WHAT THIS TASK INVOLVES → From the line with "Write part 5" through the final line, transcribe the material below character for character; include no other lines.

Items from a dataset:
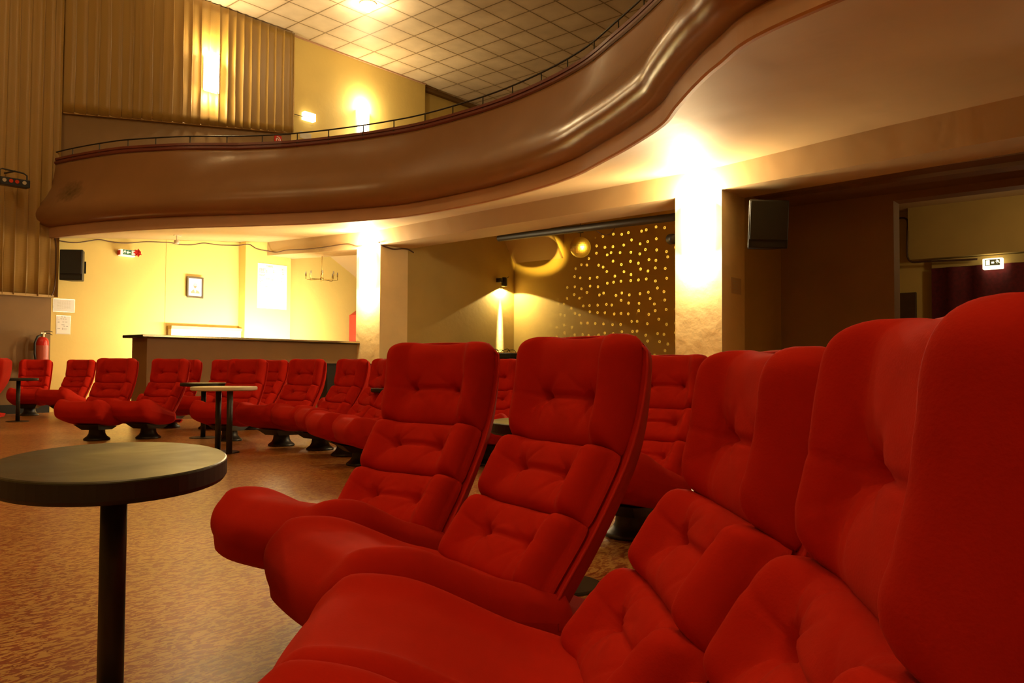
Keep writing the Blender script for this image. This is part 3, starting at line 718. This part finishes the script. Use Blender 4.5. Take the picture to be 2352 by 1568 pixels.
# red hydrant sign
q0 = ony(631, 309, 14.16); q1 = ony(647, 326, 14.16); w_ = q1.x-q0.x; h_ = q0.z-q1.z+.02
hy = thing('fire_hose_sign', (q0.x, 14.165, q1.z-.02), 0, 'square red fire hose sign on the brown panel behind the balcony rail', 'sign')
MB().box((0, 0, 0), (w_, .01, h_)).build('plate', M['signred'], hy)
mb = MB().tube([(w_*.28+.5*w_*math.sin(a)*1.0, -.004, h_*.35+h_*.45*math.cos(a)) for a in [k*PI/14*.9 for k in range(13)]], .009, 6)
mb.tube([(w_*.3+.25*w_*math.sin(a), -.004, h_*.2+h_*.35*math.cos(a)) for a in [k*PI/12*.7 for k in range(9)]], .009, 6).tube([(w_*.25, -.004, .02), (w_*.25, -.004, h_*.5)], .009, 6)
mb.build('symbol', M['paper'], hy)

# extinguisher
q = ony(98, 768, 13.98); e = thing('fire_extinguisher', (q.x, 13.98, .70), 0, 'red fire extinguisher hung on the brown wall at the left corner', 'fire extinguisher')
MB().lathe([(.04, 0), (.085, .012), (.09, .03), (.09, .44), (.08, .48), (.055, .505), (.03, .515)], 28).build('cylinder', M['extred'], e, smooth=True)
MB().lathe([(.0905, .12), (.0905, .38)], 28).build('label_band', mat('extinguisher_label', (.48, .10, .06), .4), e)
MB().lathe([(.028, .51), (.028, .56), (.02, .575)], 16).box((-.03, -.02, .565), (.04, .02, .585)).build('valve', M['chrome'], e)
MB().tube([(.02, 0, .60), (.08, -.01, .615), (.14, -.01, .60)], .006, 6).tube([(.02, 0, .575), (.09, -.01, .575), (.14, -.01, .55)], .006, 6).build('lever', M['blackmetal'], e)
MB().tube([(-.02, -.02, .55), (-.09, -.05, .52), (-.13, -.06, .42), (-.13, -.06, .25), (-.10, -.05, .08)], .015, 8).build('hose', M['black'], e, smooth=True)
MB().box((-.05, .09, .3), (.05, .15, .42)).build('wall_hook', M['blackmetal'], e)

# sconces -----------------------------------------------------------
def sconce(loc, rz, label, w_=.30, h_=.72, d_=.13, power=60, es=14, gap=.0):
    # faces local -y, back at y=0
    t = thing('wall_lamp', loc, rz, label, 'wall lamp', 'tall white wall lamps')
    n = 14; P = []
    for k in range(n+1):
        a = PI*k/n; x = -w_/2*math.cos(a); y = -.02-(d_-.02)*math.sin(a)**.8
        P.append([(x, y, 0), (x, y, h_)])
    MB().grid(P).build('shade', emit('lamp_shade_glow', (1, .80, .48), es), t, smooth=True)
    MB().box((-w_/2+.02, -.02, -.005), (w_/2-.02, 0, h_+.005)).build('back_plate', M['white'], t, bevel=.004)
    light('lamp_glow_up', 'POINT', (0, -.12, h_+.07), power*.8, (1, .78, .44), .05, parent=t)
    light('lamp_glow_down', 'POINT', (0, -.12, -.07), power*.35, (1, .78, .44), .05, parent=t)
    light('lamp_glow', 'POINT', (0, -.22, h_*.5), power*.15, (1, .78, .44), .08, parent=t)
    return t
LB = []
sconce((BX0, 10.84, 1.27+H), -PI/2, 'tall white glowing lamp on the left pillar above the bar end', power=170, es=28)
sconce((BX0, 4.57, 1.35+H), -PI/2, 'tall glaring lamp on the right pillar below the balcony', power=195, es=26, w_=.34, h_=.66)
sconce((7.50, YW-.18, 5.15+H), 0, 'glaring lamp on the pleated gold curtain, high on the left', power=95, es=14)
sconce((11.25, YW, 5.05+H), 0, 'glaring lamp on the upper yellow wall just above the balcony rail', power=95, es=14)

# ceiling lights
def downlight(x, y, label, power=300):
    t = thing('ceiling_lamp', (x, y, CZ), 0, label, 'ceiling lamp', None)
    MB().lathe([(.16, -.02), (.16, 0)], 28).build('rim', M['chrome'], t)
    MB().lathe([(.03, -.17), (.07, -.13), (.08, -.08), (.05, -.03), (.04, -.015)], 20).build('bulb', emit('bulb_glow', (1, .82, .5), 25), t, smooth=True)
    light('ceiling_glow', 'POINT', (0, 0, -.32), power, (1, .74, .40), .09, parent=t)
    return t
downlight(9.5, 11.89, 'glowing bulb on the tiled ceiling near the top of the photo', 70)
HP = (125, 170, 120, 190, 200)
for i, (x, y) in enumerate(((2.5, 10.0), (2.5, 3.5), (-3.5, 9.5), (-3.5, 2.5), (-1, -3))):
    light('hall_light', 'POINT', (x, y, CZ-.4), HP[i], (1, .68, .29), .15)

# spot on wall (down-lighter)
sp = thing('spotlight', (11.95, 10.62, 1.62+H), 0, 'small black spotlight by the alcove corner throwing a bright streak down the wall', 'spotlight')
MB().lathe([(.055, -.02), (.06, 0), (.06, .12), (.045, .16)], 20, loc=(-.03, -.11, 0)).build('lamp_can', M['blackmetal'], sp, smooth=True)
MB().box((-.15, -.12, .06), (-.08, -.0, .14)).tube([(.0, -.05, .10), (.18, -.05, .20)], .006, 6).build('bracket', M['blackmetal'], sp)
light('spot_beam', 'SPOT', (-.03, -.10, -.04), 110, (1, .78, .36), .02, rot=(0.1, -.0, -1), spot=146, blend=.06, parent=sp)
light('spot_beam_core', 'SPOT', (-.03, -.085, -.04), 5200, (1, .84, .5), .045, rot=(.0, .10, -1), spot=11, blend=1, parent=sp)

# dark rail below the beam, disco ball and its pin spot
rail_ = MB(); r0 = onx(1146, 547, 9.55); r1_ = onx(1553, 498, 9.40)
rail_.tube([r0, r1_, r1_+(r1_-r0)*.03], .055, 12)
tag(rail_.build('curtain_tube', mat('dark_olive_tube', (.035, .025, .01), .5), smooth=True), 'long dark tube hung under the beam between the two pillars', 'tube')
bc = onx(1333, 568, 11.0)
db = thing('mirror_ball', bc, 0, 'golden-lit mirror ball hanging below the dark tube', 'mirror ball')
R = 24/FPX*(bc-Vector((0, 0, H))).dot(fwd)
mb = MB(); nb = 18
for i in range(nb):
    t0 = PI*i/nb; t1 = PI*(i+1)/nb; m_ = max(3, int(2*PI*math.sin((t0+t1)/2)*nb/PI))
    for k in range(m_):
        a0_ = 2*PI*k/m_; a1_ = 2*PI*(k+1)/m_
        mb.add([(R*math.sin(t)*math.cos(a), R*math.sin(t)*math.sin(a), R*math.cos(t)) for t, a in ((t0, a0_), (t1, a0_), (t1, a1_), (t0, a1_))], [(0, 1, 2, 3)])
mb.build('mirror_sphere', mat('mirror_tiles', (.95, .75, .25), .32, metal=1), db)
MB().tube([(0, 0, R-.01), (0, 0, 2.95+H-bc.z)], .006, 6).lathe([(.03, R+.07), (.055, R+.075), (.055, R+.12), (.03, R+.125)], 16).build('motor', M['blackmetal'], db)
lc = onx(1540, 549, 9.31)
ps = thing('pin_spot', lc, 0, 'small round lamp at the left edge of the bright pillar aimed at the mirror ball', 'spotlight')
dirv = (bc-lc).normalized(); rq = dirv.to_track_quat('Z', 'Y').to_matrix().to_4x4()
MB().lathe([(.05, -.14), (.065, -.10), (.07, 0), (.06, .0)], 20, Mx=rq).build('lamp_can', M['blackmetal'], ps, smooth=True)
MB().lathe([(.058, .0), (.055, .008)], 20, Mx=rq).build('lens', emit('pin_lens', (1, .9, .7), 6), ps)
tgt = bc+Vector((.03, -.065, -.058))
light('pin_beam', 'SPOT', lc+dirv*.06, 6000, (1, .62, .09), .03, rot=(tgt-lc), spot=9.2, blend=.7)
# reflections thrown by the ball: a patterned beam from the ball on to the alcove wall
def gobo():
    l = bpy.data.lights.new('ball_reflections', 'SPOT'); l.energy = 270; l.color = (1, .66, .15); l.shadow_soft_size = .002; l.spot_size = math.radians(140); l.spot_blend = .2
    l.use_nodes = True; nt = l.node_tree; em = nt.nodes['Emission']
    g = N(nt, 'ShaderNodeNewGeometry'); sx = N(nt, 'ShaderNodeSeparateXYZ'); nt.links.new(g.outputs['Normal'], sx.inputs[0]); cb = N(nt, 'ShaderNodeCombineXYZ')
    for k, ax_ in enumerate('YZ'):
        dv = N(nt, 'ShaderNodeMath', operation='DIVIDE'); nt.links.new(sx.outputs[ax_], dv.inputs[0]); nt.links.new(sx.outputs['X'], dv.inputs[1]); nt.links.new(dv.outputs[0], cb.inputs[k])
    v = N(nt, 'ShaderNodeTexVoronoi'); v.voronoi_dimensions = '2D'; v.feature = 'F1'; v.inputs['Scale'].default_value = 6.2; v.inputs['Randomness'].default_value = .6
    nt.links.new(cb.outputs[0], v.inputs['Vector'])
    r = ramp(nt, [(0, (0, 0, 0)), (.04, (.1, .1, .1)), (.075, (1, 1, 1)), (.115, (1, 1, 1)), (.155, (0, 0, 0))]); nt.links.new(v.outputs['Distance'], r.inputs['Fac'])
    m_ = N(nt, 'ShaderNodeMath', operation='MULTIPLY'); m_.inputs[1].default_value = 1.0; nt.links.new(r.outputs['Color'], m_.inputs[0]); nt.links.new(m_.outputs[0], em.inputs['Strength'])
    o = bpy.data.objects.new('ball_reflections', l); C.objects.link(o)
    o.location = bc+Vector((R+.03, -.02, 0)); o.rotation_euler = (onx(1480, 680, 12.35)-o.location).to_track_quat('-Z', 'Y').to_euler()
gobo()

# chandelier
hub = ony(739, 641, 12.9)
ch = thing('chandelier', hub, 0, 'brass chandelier with bare candle sockets hanging above the bar', 'chandelier')
MB().tube([(0, 0, .0), (0, 0, 1.0)], .008, 8).lathe([(.01, -.03), (.035, -.02), (.035, .02), (.018, .04), (.018, .16), (.01, .17)], 14).build('stem', M['brass'], ch)
for k in range(8):
    a = 2*PI*k/8+.2; ex_, ey_ = .30*math.cos(a), .30*math.sin(a)
    MB().tube([(0, 0, 0), (ex_*.9, ey_*.9, -.015), (ex_, ey_, -.01), (ex_, ey_, .05)], .006, 6).lathe([(.014, .05), (.014, .09)], 8, loc=(ex_, ey_, 0)).build('arm', M['brass'], ch)
    MB().lathe([(.012, .09), (.016, .10), (.010, .14)], 8, loc=(ex_, ey_, 0)).build('bulb', M['lensglass'], ch)
# smoke detector like fitting under soffit
sdp = ony(406, 548, 13.2)
sd = thing('ceiling_sensor', sdp, 0, 'small pale sensor on a bracket under the balcony by the yellow wall', 'sensor')
MB().lathe([(.03, -.09), (.05, -.07), (.045, -.03), (.02, -.02)], 16).tube([(0, 0, -.02), (0, 0, .06)], .01, 6).box((-.05, -.02, .05), (.08, .02, .07)).build('sensor_body', M['white'], sd)

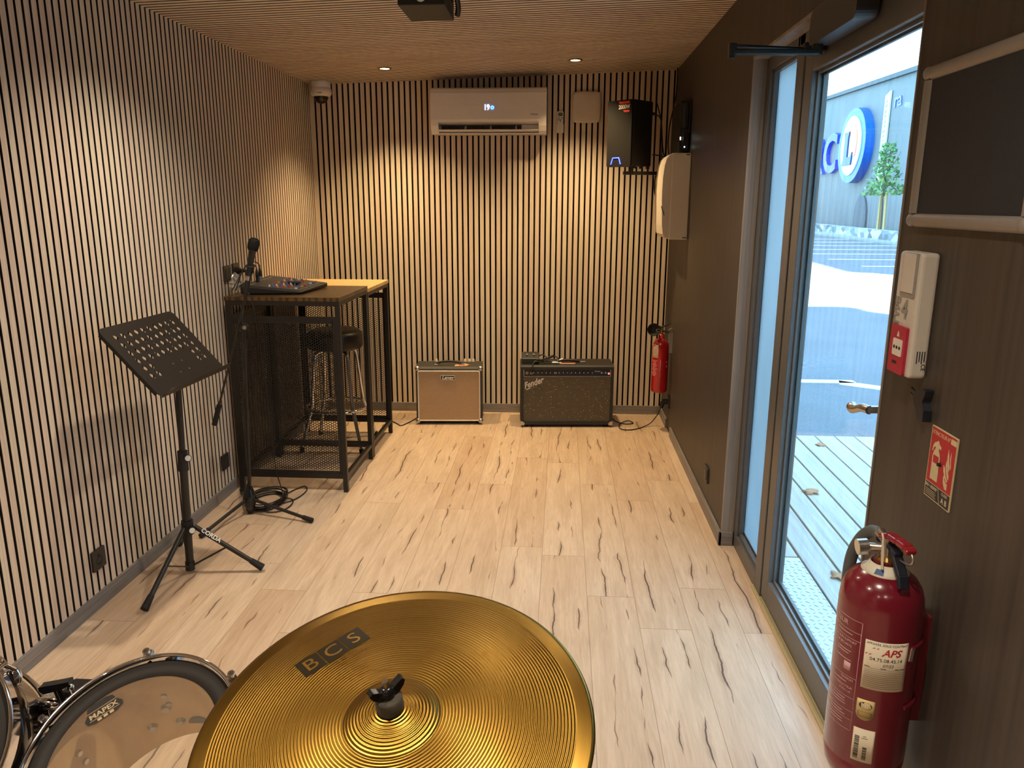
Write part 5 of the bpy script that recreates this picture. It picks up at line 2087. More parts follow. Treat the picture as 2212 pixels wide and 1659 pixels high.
# printed instructions on the far side of the cylinder
M_PRINT = mat('pale_pink_print', rgb(214, 170, 176), 0.5)
b = MB()
PH4 = radians(-50)
HW = 0.043
for cy in (0.128, 0.102, 0.085, 0.0, -0.045, -0.075, -0.094, -0.118):
    wrapped_rect(b, 2 * HW, 0.0009, 0.615, PH4, 0.0004, 0.0001, 0, 12, 0, cy)
wrapped_rect(b, 0.0009, 0.246, 0.615, PH4, 0.0004, 0.0001, 0, 1, HW, 0.005)
fn4 = wrap(ER + 0.0005, 0.615, PH4)


def wt(s, size, x, y, al='RIGHT'):
    b.text(s, size, ID, 0.0001, align=al, fn=lambda p: fn4((p[0] + x, p[1] + y, p[2])))


wt('EXTINCTEUR', 0.0150, 0.012, 0.115)
wt('ET DE SON SUPPORT', 0.0070, 0.036, 0.078)
wt('DE SECURITE', 0.0070, 0.026, 0.068)
wt('TENSION', 0.0070, 0.037, -0.006)
wt('CONDUCTEUR', 0.0070, 0.037, -0.024)
wt('AVEC LA', 0.0070, 0.034, -0.033)
for i, cy in enumerate((0.094, 0.056, 0.050, 0.036, -0.014, -0.052, -0.058, -0.064, -0.082, -0.088, -0.101, -0.107)):
    wrapped_rect(b, 0.042 - 0.004 * (i % 3), 0.0018, 0.615, PH4, 0.0004, 0.0001, 0, 8, 0.004 + 0.003 * (i % 2), cy)
wrapped_rect(b, 0.016, 0.018, 0.615, PH4, 0.0004, 0.0001, 0, 4, 0.020, 0.022)
b.build('instructions_print', M_PRINT, ex)
b = MB()
ps = []
for a_, z_, r_ in ((-26, 0.8375, 0.0425), (-2, 0.8375, 0.0425), (-2, 0.8465, 0.0342), (-26, 0.8465, 0.0342)):
    a = EPH + radians(a_)
    ps.append(Vector((EC.x + r_ * cos(a), EC.y + r_ * sin(a), z_)))
b.add(ps, [(0, 1, 2, 3)])
b.build('collar_patch', mat('blue_patch', rgb(36, 78, 130), 0.5), ex)
b = MB()
VT = EC + Vector((0, 0, 0.842))
b.cyl(VT, VT + Vector((0, 0, 0.016)), 0.024, 0.024, 24)
b.build('neck_ring', mat('oxide_red', rgb(110, 34, 34), 0.5), ex)
b = MB()
b.cyl(VT + Vector((0, 0, 0.016)), VT + Vector((0, 0, 0.024)), 0.019, 0.015, 20)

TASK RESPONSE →
Write part 5 of the bpy script that recreates this picture. It picks up at line 2087. More parts follow. Treat the picture as 2212 pixels wide and 1659 pixels high.
# printed instructions on the far side of the cylinder
M_PRINT = mat('pale_pink_print', rgb(214, 170, 176), 0.5)
b = MB()
PH4 = radians(-50)
HW = 0.043
for cy in (0.128, 0.102, 0.085, 0.0, -0.045, -0.075, -0.094, -0.118):
    wrapped_rect(b, 2 * HW, 0.0009, 0.615, PH4, 0.0004, 0.0001, 0, 12, 0, cy)
wrapped_rect(b, 0.0009, 0.246, 0.615, PH4, 0.0004, 0.0001, 0, 1, HW, 0.005)
fn4 = wrap(ER + 0.0005, 0.615, PH4)


def wt(s, size, x, y, al='RIGHT'):
    b.text(s, size, ID, 0.0001, align=al, fn=lambda p: fn4((p[0] + x, p[1] + y, p[2])))


wt('EXTINCTEUR', 0.0150, 0.012, 0.115)
wt('ET DE SON SUPPORT', 0.0070, 0.036, 0.078)
wt('DE SECURITE', 0.0070, 0.026, 0.068)
wt('TENSION', 0.0070, 0.037, -0.006)
wt('CONDUCTEUR', 0.0070, 0.037, -0.024)
wt('AVEC LA', 0.0070, 0.034, -0.033)
for i, cy in enumerate((0.094, 0.056, 0.050, 0.036, -0.014, -0.052, -0.058, -0.064, -0.082, -0.088, -0.101, -0.107)):
    wrapped_rect(b, 0.042 - 0.004 * (i % 3), 0.0018, 0.615, PH4, 0.0004, 0.0001, 0, 8, 0.004 + 0.003 * (i % 2), cy)
wrapped_rect(b, 0.016, 0.018, 0.615, PH4, 0.0004, 0.0001, 0, 4, 0.020, 0.022)
b.build('instructions_print', M_PRINT, ex)
b = MB()
ps = []
for a_, z_, r_ in ((-26, 0.8375, 0.0425), (-2, 0.8375, 0.0425), (-2, 0.8465, 0.0342), (-26, 0.8465, 0.0342)):
    a = EPH + radians(a_)
    ps.append(Vector((EC.x + r_ * cos(a), EC.y + r_ * sin(a), z_)))
b.add(ps, [(0, 1, 2, 3)])
b.build('collar_patch', mat('blue_patch', rgb(36, 78, 130), 0.5), ex)
b = MB()
VT = EC + Vector((0, 0, 0.842))
b.cyl(VT, VT + Vector((0, 0, 0.016)), 0.024, 0.024, 24)
b.build('neck_ring', mat('oxide_red', rgb(110, 34, 34), 0.5), ex)
b = MB()
b.cyl(VT + Vector((0, 0, 0.016)), VT + Vector((0, 0, 0.024)), 0.019, 0.015, 20)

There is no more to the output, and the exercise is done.